+++ Records provided

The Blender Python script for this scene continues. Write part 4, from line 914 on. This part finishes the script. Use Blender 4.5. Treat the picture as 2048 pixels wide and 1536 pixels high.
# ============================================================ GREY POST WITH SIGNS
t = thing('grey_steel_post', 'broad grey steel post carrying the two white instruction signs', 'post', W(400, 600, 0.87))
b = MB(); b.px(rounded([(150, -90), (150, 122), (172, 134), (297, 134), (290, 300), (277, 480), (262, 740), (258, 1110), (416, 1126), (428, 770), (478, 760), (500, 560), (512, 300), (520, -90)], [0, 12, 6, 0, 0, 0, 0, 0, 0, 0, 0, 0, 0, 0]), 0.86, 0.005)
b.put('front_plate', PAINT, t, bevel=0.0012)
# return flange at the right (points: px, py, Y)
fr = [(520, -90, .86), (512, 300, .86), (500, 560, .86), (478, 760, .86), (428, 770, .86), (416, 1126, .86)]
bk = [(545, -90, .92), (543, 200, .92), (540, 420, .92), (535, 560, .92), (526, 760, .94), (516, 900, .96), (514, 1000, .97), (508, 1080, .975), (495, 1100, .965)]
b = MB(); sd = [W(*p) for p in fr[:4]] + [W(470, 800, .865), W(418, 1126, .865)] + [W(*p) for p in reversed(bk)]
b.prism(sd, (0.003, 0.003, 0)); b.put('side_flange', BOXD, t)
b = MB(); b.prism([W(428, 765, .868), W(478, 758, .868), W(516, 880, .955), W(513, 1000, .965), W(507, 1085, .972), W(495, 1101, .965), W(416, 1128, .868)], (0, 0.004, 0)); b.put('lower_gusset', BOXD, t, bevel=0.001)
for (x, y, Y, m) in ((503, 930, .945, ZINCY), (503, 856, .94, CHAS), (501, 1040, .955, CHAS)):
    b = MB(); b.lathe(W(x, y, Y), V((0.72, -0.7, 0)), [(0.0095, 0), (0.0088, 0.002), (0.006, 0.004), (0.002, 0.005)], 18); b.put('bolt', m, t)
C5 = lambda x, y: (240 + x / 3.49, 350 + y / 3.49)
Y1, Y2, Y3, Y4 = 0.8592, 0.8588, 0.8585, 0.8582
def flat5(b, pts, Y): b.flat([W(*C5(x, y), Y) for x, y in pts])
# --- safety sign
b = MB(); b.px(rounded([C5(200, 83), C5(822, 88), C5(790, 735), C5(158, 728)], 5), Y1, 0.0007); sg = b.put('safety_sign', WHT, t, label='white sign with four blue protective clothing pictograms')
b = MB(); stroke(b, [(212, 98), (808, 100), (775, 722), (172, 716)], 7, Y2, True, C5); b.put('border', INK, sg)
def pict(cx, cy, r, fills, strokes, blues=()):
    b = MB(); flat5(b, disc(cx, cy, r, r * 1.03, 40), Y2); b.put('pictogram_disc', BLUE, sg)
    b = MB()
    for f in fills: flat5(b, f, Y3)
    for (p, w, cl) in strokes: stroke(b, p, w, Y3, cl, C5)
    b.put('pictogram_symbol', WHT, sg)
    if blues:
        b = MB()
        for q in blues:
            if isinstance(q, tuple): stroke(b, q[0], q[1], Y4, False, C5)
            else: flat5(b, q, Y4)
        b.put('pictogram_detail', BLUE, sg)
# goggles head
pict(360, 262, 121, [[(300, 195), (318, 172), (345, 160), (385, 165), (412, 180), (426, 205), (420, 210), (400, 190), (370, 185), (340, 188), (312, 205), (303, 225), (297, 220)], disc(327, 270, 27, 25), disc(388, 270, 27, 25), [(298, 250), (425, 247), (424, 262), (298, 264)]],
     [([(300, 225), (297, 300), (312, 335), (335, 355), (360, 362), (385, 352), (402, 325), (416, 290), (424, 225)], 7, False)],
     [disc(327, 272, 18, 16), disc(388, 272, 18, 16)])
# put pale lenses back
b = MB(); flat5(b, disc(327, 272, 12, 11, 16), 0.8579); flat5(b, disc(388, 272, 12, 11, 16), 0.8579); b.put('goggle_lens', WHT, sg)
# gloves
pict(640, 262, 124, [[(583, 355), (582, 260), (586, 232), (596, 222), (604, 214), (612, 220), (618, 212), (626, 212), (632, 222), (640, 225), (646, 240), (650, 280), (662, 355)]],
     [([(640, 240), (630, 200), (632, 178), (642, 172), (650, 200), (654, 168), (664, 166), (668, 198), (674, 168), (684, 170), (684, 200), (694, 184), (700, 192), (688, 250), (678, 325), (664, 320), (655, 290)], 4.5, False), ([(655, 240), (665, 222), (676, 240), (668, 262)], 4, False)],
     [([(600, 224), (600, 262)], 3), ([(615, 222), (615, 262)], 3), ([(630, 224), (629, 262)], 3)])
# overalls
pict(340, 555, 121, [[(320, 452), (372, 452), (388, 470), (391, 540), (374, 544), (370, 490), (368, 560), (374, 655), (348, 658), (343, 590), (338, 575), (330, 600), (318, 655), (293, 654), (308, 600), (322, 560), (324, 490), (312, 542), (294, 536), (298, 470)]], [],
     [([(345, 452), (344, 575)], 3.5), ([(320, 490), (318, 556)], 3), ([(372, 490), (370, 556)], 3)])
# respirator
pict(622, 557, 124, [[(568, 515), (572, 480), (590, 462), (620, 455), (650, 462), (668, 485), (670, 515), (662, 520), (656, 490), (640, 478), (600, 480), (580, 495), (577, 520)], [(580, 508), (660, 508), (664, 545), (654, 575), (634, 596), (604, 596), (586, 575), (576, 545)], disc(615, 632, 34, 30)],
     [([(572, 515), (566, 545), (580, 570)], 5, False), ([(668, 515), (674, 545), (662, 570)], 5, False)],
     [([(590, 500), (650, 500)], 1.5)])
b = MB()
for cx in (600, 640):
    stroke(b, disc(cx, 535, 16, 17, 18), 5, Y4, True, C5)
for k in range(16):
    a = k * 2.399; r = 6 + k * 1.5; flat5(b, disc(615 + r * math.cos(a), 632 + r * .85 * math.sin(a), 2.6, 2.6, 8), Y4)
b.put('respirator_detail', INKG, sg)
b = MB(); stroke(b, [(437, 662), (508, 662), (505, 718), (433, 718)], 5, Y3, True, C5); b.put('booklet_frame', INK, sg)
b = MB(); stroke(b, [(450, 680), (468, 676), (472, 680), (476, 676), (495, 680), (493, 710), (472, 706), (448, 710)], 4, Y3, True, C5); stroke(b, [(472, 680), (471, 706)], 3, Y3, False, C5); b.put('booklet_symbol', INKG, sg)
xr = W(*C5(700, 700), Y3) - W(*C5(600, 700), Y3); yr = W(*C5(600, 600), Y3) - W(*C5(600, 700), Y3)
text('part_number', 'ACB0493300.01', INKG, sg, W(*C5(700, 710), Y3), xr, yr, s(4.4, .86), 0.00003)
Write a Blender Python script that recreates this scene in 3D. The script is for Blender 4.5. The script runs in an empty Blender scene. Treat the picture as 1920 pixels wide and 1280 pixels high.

++++++

• **Brief**:
Write out every entry above, word for word.

• **Task answer**:
The Blender Python script for this scene continues. Write part 4, from line 914 on. This part finishes the script. Use Blender 4.5. Treat the picture as 2048 pixels wide and 1536 pixels high.
# ============================================================ GREY POST WITH SIGNS
t = thing('grey_steel_post', 'broad grey steel post carrying the two white instruction signs', 'post', W(400, 600, 0.87))
b = MB(); b.px(rounded([(150, -90), (150, 122), (172, 134), (297, 134), (290, 300), (277, 480), (262, 740), (258, 1110), (416, 1126), (428, 770), (478, 760), (500, 560), (512, 300), (520, -90)], [0, 12, 6, 0, 0, 0, 0, 0, 0, 0, 0, 0, 0, 0]), 0.86, 0.005)
b.put('front_plate', PAINT, t, bevel=0.0012)
# return flange at the right (points: px, py, Y)
fr = [(520, -90, .86), (512, 300, .86), (500, 560, .86), (478, 760, .86), (428, 770, .86), (416, 1126, .86)]
bk = [(545, -90, .92), (543, 200, .92), (540, 420, .92), (535, 560, .92), (526, 760, .94), (516, 900, .96), (514, 1000, .97), (508, 1080, .975), (495, 1100, .965)]
b = MB(); sd = [W(*p) for p in fr[:4]] + [W(470, 800, .865), W(418, 1126, .865)] + [W(*p) for p in reversed(bk)]
b.prism(sd, (0.003, 0.003, 0)); b.put('side_flange', BOXD, t)
b = MB(); b.prism([W(428, 765, .868), W(478, 758, .868), W(516, 880, .955), W(513, 1000, .965), W(507, 1085, .972), W(495, 1101, .965), W(416, 1128, .868)], (0, 0.004, 0)); b.put('lower_gusset', BOXD, t, bevel=0.001)
for (x, y, Y, m) in ((503, 930, .945, ZINCY), (503, 856, .94, CHAS), (501, 1040, .955, CHAS)):
    b = MB(); b.lathe(W(x, y, Y), V((0.72, -0.7, 0)), [(0.0095, 0), (0.0088, 0.002), (0.006, 0.004), (0.002, 0.005)], 18); b.put('bolt', m, t)
C5 = lambda x, y: (240 + x / 3.49, 350 + y / 3.49)
Y1, Y2, Y3, Y4 = 0.8592, 0.8588, 0.8585, 0.8582
def flat5(b, pts, Y): b.flat([W(*C5(x, y), Y) for x, y in pts])
# --- safety sign
b = MB(); b.px(rounded([C5(200, 83), C5(822, 88), C5(790, 735), C5(158, 728)], 5), Y1, 0.0007); sg = b.put('safety_sign', WHT, t, label='white sign with four blue protective clothing pictograms')
b = MB(); stroke(b, [(212, 98), (808, 100), (775, 722), (172, 716)], 7, Y2, True, C5); b.put('border', INK, sg)
def pict(cx, cy, r, fills, strokes, blues=()):
    b = MB(); flat5(b, disc(cx, cy, r, r * 1.03, 40), Y2); b.put('pictogram_disc', BLUE, sg)
    b = MB()
    for f in fills: flat5(b, f, Y3)
    for (p, w, cl) in strokes: stroke(b, p, w, Y3, cl, C5)
    b.put('pictogram_symbol', WHT, sg)
    if blues:
        b = MB()
        for q in blues:
            if isinstance(q, tuple): stroke(b, q[0], q[1], Y4, False, C5)
            else: flat5(b, q, Y4)
        b.put('pictogram_detail', BLUE, sg)
# goggles head
pict(360, 262, 121, [[(300, 195), (318, 172), (345, 160), (385, 165), (412, 180), (426, 205), (420, 210), (400, 190), (370, 185), (340, 188), (312, 205), (303, 225), (297, 220)], disc(327, 270, 27, 25), disc(388, 270, 27, 25), [(298, 250), (425, 247), (424, 262), (298, 264)]],
     [([(300, 225), (297, 300), (312, 335), (335, 355), (360, 362), (385, 352), (402, 325), (416, 290), (424, 225)], 7, False)],
     [disc(327, 272, 18, 16), disc(388, 272, 18, 16)])
# put pale lenses back
b = MB(); flat5(b, disc(327, 272, 12, 11, 16), 0.8579); flat5(b, disc(388, 272, 12, 11, 16), 0.8579); b.put('goggle_lens', WHT, sg)
# gloves
pict(640, 262, 124, [[(583, 355), (582, 260), (586, 232), (596, 222), (604, 214), (612, 220), (618, 212), (626, 212), (632, 222), (640, 225), (646, 240), (650, 280), (662, 355)]],
     [([(640, 240), (630, 200), (632, 178), (642, 172), (650, 200), (654, 168), (664, 166), (668, 198), (674, 168), (684, 170), (684, 200), (694, 184), (700, 192), (688, 250), (678, 325), (664, 320), (655, 290)], 4.5, False), ([(655, 240), (665, 222), (676, 240), (668, 262)], 4, False)],
     [([(600, 224), (600, 262)], 3), ([(615, 222), (615, 262)], 3), ([(630, 224), (629, 262)], 3)])
# overalls
pict(340, 555, 121, [[(320, 452), (372, 452), (388, 470), (391, 540), (374, 544), (370, 490), (368, 560), (374, 655), (348, 658), (343, 590), (338, 575), (330, 600), (318, 655), (293, 654), (308, 600), (322, 560), (324, 490), (312, 542), (294, 536), (298, 470)]], [],
     [([(345, 452), (344, 575)], 3.5), ([(320, 490), (318, 556)], 3), ([(372, 490), (370, 556)], 3)])
# respirator
pict(622, 557, 124, [[(568, 515), (572, 480), (590, 462), (620, 455), (650, 462), (668, 485), (670, 515), (662, 520), (656, 490), (640, 478), (600, 480), (580, 495), (577, 520)], [(580, 508), (660, 508), (664, 545), (654, 575), (634, 596), (604, 596), (586, 575), (576, 545)], disc(615, 632, 34, 30)],
     [([(572, 515), (566, 545), (580, 570)], 5, False), ([(668, 515), (674, 545), (662, 570)], 5, False)],
     [([(590, 500), (650, 500)], 1.5)])
b = MB()
for cx in (600, 640):
    stroke(b, disc(cx, 535, 16, 17, 18), 5, Y4, True, C5)
for k in range(16):
    a = k * 2.399; r = 6 + k * 1.5; flat5(b, disc(615 + r * math.cos(a), 632 + r * .85 * math.sin(a), 2.6, 2.6, 8), Y4)
b.put('respirator_detail', INKG, sg)
b = MB(); stroke(b, [(437, 662), (508, 662), (505, 718), (433, 718)], 5, Y3, True, C5); b.put('booklet_frame', INK, sg)
b = MB(); stroke(b, [(450, 680), (468, 676), (472, 680), (476, 676), (495, 680), (493, 710), (472, 706), (448, 710)], 4, Y3, True, C5); stroke(b, [(472, 680), (471, 706)], 3, Y3, False, C5); b.put('booklet_symbol', INKG, sg)
xr = W(*C5(700, 700), Y3) - W(*C5(600, 700), Y3); yr = W(*C5(600, 600), Y3) - W(*C5(600, 700), Y3)
text('part_number', 'ACB0493300.01', INKG, sg, W(*C5(700, 710), Y3), xr, yr, s(4.4, .86), 0.00003)
Write a Blender Python script that recreates this scene in 3D. The script is for Blender 4.5. The script runs in an empty Blender scene. Treat the picture as 1920 pixels wide and 1280 pixels high.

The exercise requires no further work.